Eager to regain its stature in the lithium-ion battery business, Japan is focusing on developing longer-lasting solid-state batteries, but it is not alone.

Boyden's perspectives on the news and trends that are transforming industries

In 2019 Yoshino Akira, along with M. Stanley Whittingham and John B. Goodenough, were awarded the Nobel Prize in Chemistry for developing the lithium-ion (Li-ion) battery. The technology had been in the making since the 1970s, but a Japanese team led by Yoshino is credited with making it safer and commercially viable in the early 1990s. Due to their ability to store energy off-grid, Li-ion batteries now power most smartphones and other portable devices, as well as electric cars.

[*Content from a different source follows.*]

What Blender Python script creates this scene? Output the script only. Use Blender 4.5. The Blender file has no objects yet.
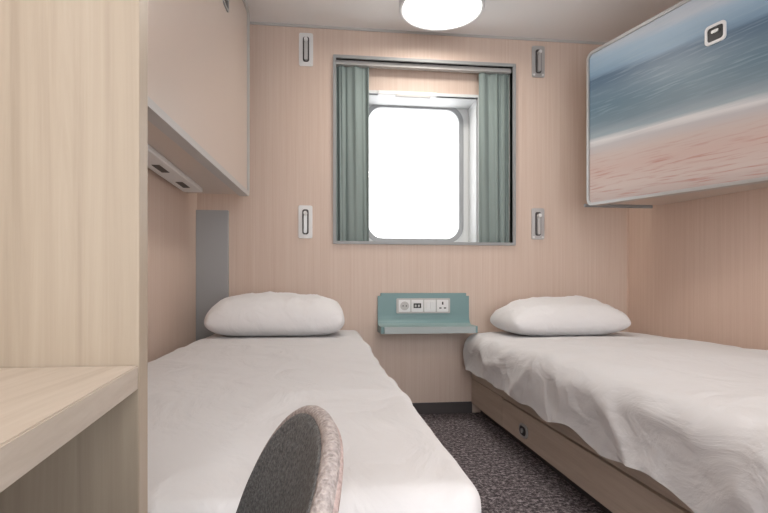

Japanese firms like Panasonic led the Li-ion business early on, but more recently the balance of power has shifted towards China’s CATL, LG of South Korea and others. Japanese firms are keen to reclaim their stature, and aim to do so by focusing on solid-state batteries. These work in much the same way as standard Li-ion batteries. The difference is that in the former, a liquid or gel electrolyte regulates the flow of lithium ions between electrodes, while solid-state batteries use a solid electrolyte.

Solid-state battery technology offers a number of advantages, such as longer lifespan, more safety, faster charging, and lighter weight. Many are working on refining it, especially in Japan, which submits more patents for battery technology than any other country. According to The Economist, more than one in two solid-state-related patents were filed by Japanese firms and inventors between 2014 and 2018. The government has been generously funding solid state battery research in the past few years.

Japanese industrial and chemical firms are lining up to produce materials for solid-state batteries. Electronics component maker Murata Manufacturing plans to begin mass-producing them soon. Its president, Norio Nakajima, sees “lots of potential in wearables”. Interest in solid-state batteries for electric cars is high amongst Japan’s automotive giants. Honda and Nissan are involved, while Toyota said it plans to invest $13.5 billion in new car batteries by 2030, including solid state.

The main reason solid-state batteries are not already the dominant power source for electronics and EVs is the challenge of making them. The technology requires plant environments to be completely dry, for one. Takahashi Tsukasa of engineering firm Mitsui Kinzoku describes the production of solid electrolytes as a “very difficult process”. Maeda Masahiko, Toyota’s Chief Technology Officer, says “we can’t be optimistic yet”, though the company wants to start manufacturing in the mid-2020s.

Japanese firms are also facing stiff competition from foreign companies, particularly in the automotive industry. Most of the world’s big carmakers, including America’s Ford, Germany’s Volkswagen, and Hyundai of South Korea, are working on solid-state cars and could decide to make their own batteries. Volkswagen has been working with American solid-state-battery firm QuantumScape since 2012. In 2018 it formed a joint venture with the firm to produce solid-state batteries on an industrial scale. The race is well underway.